Article 4(1)(a) of the Trade Marks Directive provides that a trade mark cannot be registered if it is identical with an earlier trade mark and the goods or services in respect of which the application has been made are identical to the goods or services for which the earlier trade mark has been registered. Similarly, Article 5(1)(a) states that the use in the course of trade of a sign which is identical to a registered trade mark for goods or services identical to those in respect of which the mark has been registered will be an infringement of the trade mark owner’s exclusive rights. These provisions were implemented in the UK as Sections 5(1) and 10(1) of the Trade Marks Act 1994 (the “TMA”).

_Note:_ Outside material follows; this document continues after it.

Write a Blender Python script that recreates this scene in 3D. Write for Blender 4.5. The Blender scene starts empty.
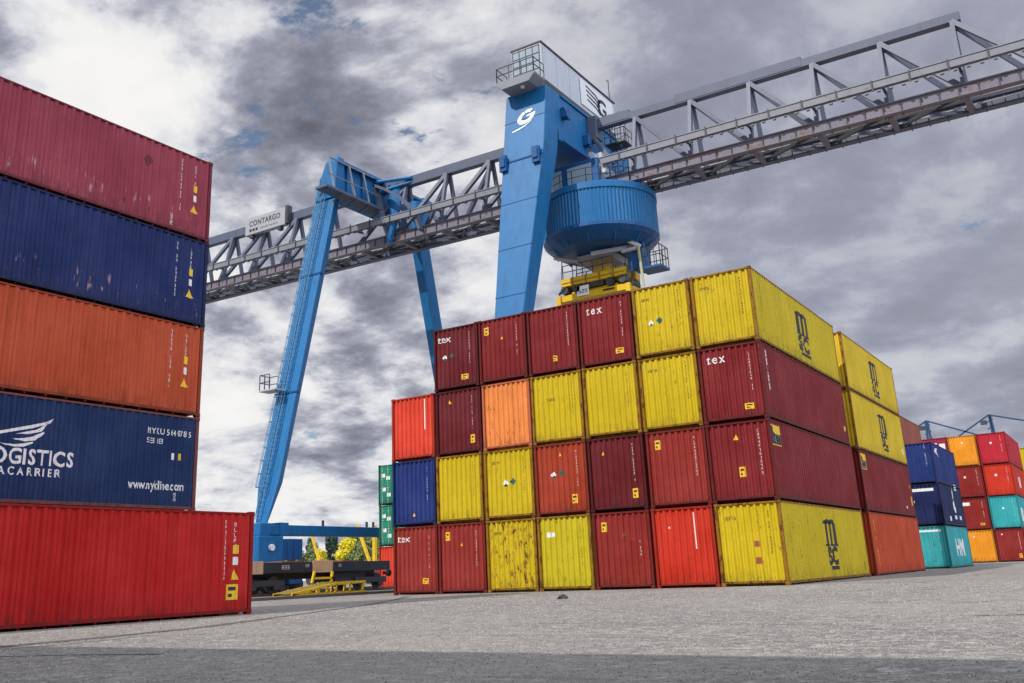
import bpy, bmesh, math, random
from mathutils import Vector, Matrix
R = math.radians
rnd = random.Random(11)
scene = bpy.context.scene
COL = scene.collection

# ------------------------------------------------------------------ helpers
WL = {}                                    # world location of things and their parts


def link(o):
    COL.objects.link(o)
    return o


def thing(name, label, cat, loc=(0, 0, 0), rotz=0.0, group=None):
    o = link(bpy.data.objects.new(name, None))
    o.empty_display_size = 0.5
    o.location = loc
    o.rotation_euler = (0, 0, rotz)
    o['label'] = label
    o['category'] = cat
    if group:
        o['group'] = group
    WL[o.name] = Vector(loc)
    return o


class MB:
    """collects simple solids; build() links them as one mesh object"""

    def __init__(self):
        self.v = []
        self.f = []

    def add(self, vs, fs):
        n = len(self.v)
        self.v += [tuple(p) for p in vs]
        self.f += [tuple(i + n for i in f) for f in fs]
        return self

    def box(self, x0, x1, y0, y1, z0, z1):
        return self.add([(x0, y0, z0), (x1, y0, z0), (x1, y1, z0), (x0, y1, z0),
                         (x0, y0, z1), (x1, y0, z1), (x1, y1, z1), (x0, y1, z1)],
                        [(3, 2, 1, 0), (4, 5, 6, 7), (0, 1, 5, 4), (1, 2, 6, 5), (2, 3, 7, 6), (3, 0, 4, 7)])

    def bar(self, a, b, w, h=None, up=(0, 0, 1)):
        h = h or w
        a = Vector(a)
        b = Vector(b)
        d = (b - a).normalized()
        u = Vector(up)
        if abs(d.dot(u)) > 0.98:
            u = Vector((0, 1, 0))
        s = d.cross(u).normalized()
        t = s.cross(d)
        c = [s * w / 2 + t * h / 2, -s * w / 2 + t * h / 2, -s * w / 2 - t * h / 2, s * w / 2 - t * h / 2]
        return self.add([a + q for q in c] + [b + q for q in c],
                        [(3, 2, 1, 0), (4, 5, 6, 7), (0, 1, 5, 4), (1, 2, 6, 5), (2, 3, 7, 6), (3, 0, 4, 7)])

    def tube(self, a, b, r, n=6, r2=None):
        r2 = r if r2 is None else r2
        a = Vector(a)
        b = Vector(b)
        d = (b - a).normalized()
        u = Vector((0, 0, 1)) if abs(d.z) < 0.95 else Vector((1, 0, 0))
        s = d.cross(u).normalized()
        t = s.cross(d)
        vs = []
        for p, rr in ((a, r), (b, r2)):
            for i in range(n):
                k = 2 * math.pi * i / n
                vs.append(p + s * rr * math.cos(k) + t * rr * math.sin(k))
        fs = [(i, (i + 1) % n, n + (i + 1) % n, n + i) for i in range(n)]
        fs += [tuple(range(n - 1, -1, -1)), tuple(range(n, 2 * n))]
        return self.add(vs, fs)

    def path(self, pts, r, n=6):
        for p, q in zip(pts, pts[1:]):
            self.tube(p, q, r, n)
        return self

    def loft(self, secs):
        """secs: list of closed loops (lists of points) of equal length"""
        n = len(secs[0])
        vs = [p for s in secs for p in s]
        fs = []
        for k in range(len(secs) - 1):
            for i in range(n):
                j = (i + 1) % n
                fs.append((k * n + i, k * n + j, (k + 1) * n + j, (k + 1) * n + i))
        fs.append(tuple(range(n - 1, -1, -1)))
        fs.append(tuple((len(secs) - 1) * n + i for i in range(n)))
        return self.add(vs, fs)

    def lathe(self, c, prof, n=64, wob=None):
        vs, fs = [], []
        for i in range(n):
            k = 2 * math.pi * i / n
            for j, (r, z) in enumerate(prof):
                rr = r + (wob(i, j) if wob else 0)
                vs.append((c[0] + rr * math.cos(k), c[1] + rr * math.sin(k), c[2] + z))
        m = len(prof)
        for i in range(n):
            i2 = (i + 1) % n
            for j in range(m - 1):
                fs.append((i * m + j, i2 * m + j, i2 * m + j + 1, i * m + j + 1))
        return self.add(vs, fs)

    def prism(self, poly, p0, p1):
        """polygon given as points near p0; extruded by p1-p0"""
        e = Vector(p1) - Vector(p0)
        n = len(poly)
        vs = [Vector(p) for p in poly] + [Vector(p) + e for p in poly]
        fs = [tuple(range(n - 1, -1, -1)), tuple(range(n, 2 * n))]
        fs += [(i, (i + 1) % n, n + (i + 1) % n, n + i) for i in range(n)]
        return self.add(vs, fs)

    def mesh(self, name, off=Vector((0, 0, 0)), bevel=0.0, smooth=False):
        me = bpy.data.meshes.new(name)
        me.from_pydata([(p[0] - off.x, p[1] - off.y, p[2] - off.z) for p in self.v], [], self.f)
        bm = bmesh.new()
        bm.from_mesh(me)
        bmesh.ops.recalc_face_normals(bm, faces=bm.faces)
        if bevel:
            es = [e for e in bm.edges if len(e.link_faces) == 2 and e.calc_face_angle(0) > 0.6]
            bmesh.ops.bevel(bm, geom=es, offset=bevel, segments=1, affect='EDGES')
        bm.to_mesh(me)
        bm.free()
        if smooth:
            for p in me.polygons:
                p.use_smooth = True
        return me

    def build(self, name, mat, parent=None, bevel=0.0, smooth=False):
        off = WL[parent.name] if parent else Vector((0, 0, 0))
        me = self.mesh(name, off, bevel, smooth)
        me.materials.append(mat)
        o = link(bpy.data.objects.new(name, me))
        if parent:
            o.parent = parent
            WL[o.name] = off
        return o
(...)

This case concerned LTJ Diffusion, a French company which produces and sells clothing under the name “Arthur”. “Arthur” is registered as a figurative trade mark in distinctive handwritten form in France for clothing. SADAS operate a mail order business selling clothing for children including under the name “Arthur et Félice”. That name is registered by SADAS as a word mark in France, and the form in which it is used did not reproduce the handwritten script of the LTJ Diffusion mark.

LTJ Diffusion objected to SADAS’s use of their mark before the Tribunal de Grande Instance in reliance of the provision of the provision of the French Intellectual Property Code which corresponds to Article 5(1)(a). (It had successfully opposed the registration in France of the mark “Arthur et Nina” by another company.)

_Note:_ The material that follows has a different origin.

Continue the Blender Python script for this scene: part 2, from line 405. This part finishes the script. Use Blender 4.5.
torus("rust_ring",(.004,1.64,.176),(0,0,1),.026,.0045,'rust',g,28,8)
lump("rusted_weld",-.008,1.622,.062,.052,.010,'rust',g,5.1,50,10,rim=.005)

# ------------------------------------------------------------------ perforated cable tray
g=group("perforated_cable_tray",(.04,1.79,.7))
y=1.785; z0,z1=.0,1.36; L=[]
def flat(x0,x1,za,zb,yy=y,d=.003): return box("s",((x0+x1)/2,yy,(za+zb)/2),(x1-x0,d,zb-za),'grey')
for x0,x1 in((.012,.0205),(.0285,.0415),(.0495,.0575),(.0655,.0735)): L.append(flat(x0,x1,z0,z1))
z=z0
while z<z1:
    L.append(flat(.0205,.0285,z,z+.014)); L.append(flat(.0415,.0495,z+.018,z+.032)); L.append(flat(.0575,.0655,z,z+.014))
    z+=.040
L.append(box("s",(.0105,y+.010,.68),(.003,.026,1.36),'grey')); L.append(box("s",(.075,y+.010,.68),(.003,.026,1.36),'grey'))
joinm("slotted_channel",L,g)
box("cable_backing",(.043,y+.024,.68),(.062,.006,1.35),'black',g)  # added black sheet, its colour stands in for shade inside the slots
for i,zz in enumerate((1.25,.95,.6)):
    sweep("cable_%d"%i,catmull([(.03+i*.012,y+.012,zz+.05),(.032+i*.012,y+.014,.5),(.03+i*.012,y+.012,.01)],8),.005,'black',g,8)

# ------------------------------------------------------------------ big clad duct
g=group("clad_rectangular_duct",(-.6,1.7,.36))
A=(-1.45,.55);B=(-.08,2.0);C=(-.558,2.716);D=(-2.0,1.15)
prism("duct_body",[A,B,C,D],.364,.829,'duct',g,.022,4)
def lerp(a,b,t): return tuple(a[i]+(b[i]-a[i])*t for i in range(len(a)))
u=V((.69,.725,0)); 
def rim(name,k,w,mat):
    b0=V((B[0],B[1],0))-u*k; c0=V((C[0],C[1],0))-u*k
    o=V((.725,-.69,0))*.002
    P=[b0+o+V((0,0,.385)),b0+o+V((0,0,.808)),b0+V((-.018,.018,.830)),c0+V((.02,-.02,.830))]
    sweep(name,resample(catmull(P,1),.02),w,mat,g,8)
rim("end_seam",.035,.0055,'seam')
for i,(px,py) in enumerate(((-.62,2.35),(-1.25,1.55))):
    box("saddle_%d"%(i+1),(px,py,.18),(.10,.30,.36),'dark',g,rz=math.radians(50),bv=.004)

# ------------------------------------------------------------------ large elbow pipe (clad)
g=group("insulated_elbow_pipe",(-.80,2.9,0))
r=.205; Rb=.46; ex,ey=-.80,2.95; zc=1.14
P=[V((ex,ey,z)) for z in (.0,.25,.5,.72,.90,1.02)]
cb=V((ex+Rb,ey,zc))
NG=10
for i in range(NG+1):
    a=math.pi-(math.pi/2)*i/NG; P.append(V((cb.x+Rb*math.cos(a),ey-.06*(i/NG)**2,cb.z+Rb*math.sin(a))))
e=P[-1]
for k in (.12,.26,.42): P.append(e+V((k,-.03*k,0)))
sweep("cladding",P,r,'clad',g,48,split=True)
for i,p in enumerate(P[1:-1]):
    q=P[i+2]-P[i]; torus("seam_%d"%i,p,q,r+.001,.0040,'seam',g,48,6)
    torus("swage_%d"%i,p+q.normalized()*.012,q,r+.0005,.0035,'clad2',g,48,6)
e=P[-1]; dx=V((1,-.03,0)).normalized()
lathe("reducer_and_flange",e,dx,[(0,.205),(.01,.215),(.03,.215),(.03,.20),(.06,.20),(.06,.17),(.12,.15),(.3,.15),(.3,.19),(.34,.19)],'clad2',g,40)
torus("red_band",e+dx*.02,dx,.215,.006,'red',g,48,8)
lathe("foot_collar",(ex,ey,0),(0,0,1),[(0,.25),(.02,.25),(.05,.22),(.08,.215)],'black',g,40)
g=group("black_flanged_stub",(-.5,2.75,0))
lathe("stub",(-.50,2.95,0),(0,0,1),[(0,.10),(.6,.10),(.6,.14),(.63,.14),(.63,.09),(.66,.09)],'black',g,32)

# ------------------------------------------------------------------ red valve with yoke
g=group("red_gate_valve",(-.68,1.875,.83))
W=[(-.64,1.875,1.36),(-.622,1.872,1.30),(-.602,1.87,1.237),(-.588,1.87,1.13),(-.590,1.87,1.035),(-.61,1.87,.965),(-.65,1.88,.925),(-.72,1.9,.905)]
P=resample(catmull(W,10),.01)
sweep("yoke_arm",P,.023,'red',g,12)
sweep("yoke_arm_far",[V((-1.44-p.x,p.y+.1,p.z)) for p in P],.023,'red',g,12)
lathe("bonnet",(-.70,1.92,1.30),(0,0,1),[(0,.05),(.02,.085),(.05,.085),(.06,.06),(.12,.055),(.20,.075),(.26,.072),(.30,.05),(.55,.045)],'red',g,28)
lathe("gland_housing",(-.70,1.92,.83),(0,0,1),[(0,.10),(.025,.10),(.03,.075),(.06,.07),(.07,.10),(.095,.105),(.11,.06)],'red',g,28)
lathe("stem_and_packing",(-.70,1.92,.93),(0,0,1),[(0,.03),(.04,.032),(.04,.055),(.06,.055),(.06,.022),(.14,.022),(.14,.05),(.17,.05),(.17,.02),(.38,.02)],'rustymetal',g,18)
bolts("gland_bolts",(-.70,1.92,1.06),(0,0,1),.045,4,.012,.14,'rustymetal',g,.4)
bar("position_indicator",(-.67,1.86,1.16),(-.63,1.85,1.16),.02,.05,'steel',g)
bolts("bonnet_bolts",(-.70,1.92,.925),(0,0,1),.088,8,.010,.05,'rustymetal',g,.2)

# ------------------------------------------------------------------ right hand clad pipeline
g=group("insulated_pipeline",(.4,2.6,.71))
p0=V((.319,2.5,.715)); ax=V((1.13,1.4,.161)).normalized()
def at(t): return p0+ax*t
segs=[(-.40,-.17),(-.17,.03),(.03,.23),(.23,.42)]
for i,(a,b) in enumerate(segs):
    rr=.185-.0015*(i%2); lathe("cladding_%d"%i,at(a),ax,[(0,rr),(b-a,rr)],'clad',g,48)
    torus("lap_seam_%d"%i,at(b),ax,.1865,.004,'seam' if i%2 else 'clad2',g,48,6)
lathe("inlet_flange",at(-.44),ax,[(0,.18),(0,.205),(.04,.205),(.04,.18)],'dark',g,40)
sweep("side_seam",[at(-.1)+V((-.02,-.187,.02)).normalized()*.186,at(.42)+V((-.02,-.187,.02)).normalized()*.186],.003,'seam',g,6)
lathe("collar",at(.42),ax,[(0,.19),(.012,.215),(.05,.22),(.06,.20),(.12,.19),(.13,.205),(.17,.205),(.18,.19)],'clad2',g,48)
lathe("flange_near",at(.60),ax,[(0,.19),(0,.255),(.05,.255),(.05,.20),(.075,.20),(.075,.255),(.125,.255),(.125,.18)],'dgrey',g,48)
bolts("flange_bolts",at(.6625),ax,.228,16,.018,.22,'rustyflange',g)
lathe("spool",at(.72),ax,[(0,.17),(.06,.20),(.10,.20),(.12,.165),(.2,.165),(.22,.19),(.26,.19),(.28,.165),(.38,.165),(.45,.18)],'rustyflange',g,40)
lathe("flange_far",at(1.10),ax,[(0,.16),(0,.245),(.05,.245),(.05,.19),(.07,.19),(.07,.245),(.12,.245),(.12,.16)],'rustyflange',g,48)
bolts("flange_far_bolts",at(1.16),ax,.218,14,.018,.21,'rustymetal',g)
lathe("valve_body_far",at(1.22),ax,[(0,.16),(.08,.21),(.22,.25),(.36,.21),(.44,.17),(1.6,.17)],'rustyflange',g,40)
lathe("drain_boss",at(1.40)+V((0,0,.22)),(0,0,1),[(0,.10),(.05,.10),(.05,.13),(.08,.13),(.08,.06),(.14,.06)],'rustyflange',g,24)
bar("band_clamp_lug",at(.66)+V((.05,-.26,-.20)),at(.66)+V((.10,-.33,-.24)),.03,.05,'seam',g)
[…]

The Advocate General’s Opinion

Advocate General Jacobs stated that the term “identical” should be given a strict interpretation. The protection afforded to trade mark owners under the Directive and the Regulation was “predicated on the existence of a likelihood of confusion, proof of which is superfluous” only in circumstances were the mark and the sign (in the case of infringement) or both marks (in the case of registrability) and the products covered are identical.

Article 5(1)(a) of the Directive (or Section 10(1) of the TMA) will only assist the trade mark owner if his mark has been reproduced without any addition, omission or modification other than those which are either minute or wholly insignificant. In assessing this, the court must make a global assessment of the features of the mark and the sign and the overall impression created by them, in particular by their distinctive and dominant components, so as to determine whether they would be perceived by the average, reasonably well-informed, observant and circumspect consumer (that increasingly familiar fictitious construct of the ECJ) as identical.

Comment

The question of whether “added matter” can be discounted so as to bring a sign within the scope of Section 10(1) of the TMA has been hotly debated since Jacob J’s decision in British Sugar v. James Robertson &S ons (the Treat case). The Opinion suggests that the scope of a trade mark owner’s exclusive rights are narrower than many had understood to be the case. If the ECJ chooses to follow the Opinion, there will be room for argument in the future as to what additions are “insignificant”. Nevertheless, trade mark owners will increasingly find that they can no longer rely on Section 10(1) TMA to prove infringement, but have to fall back on Section 10(2) TMA, which requires a likelihood of confusion between the mark and the sign. This will inevitably make pursuing infringers through the courts a more expensive and uncertain proposition.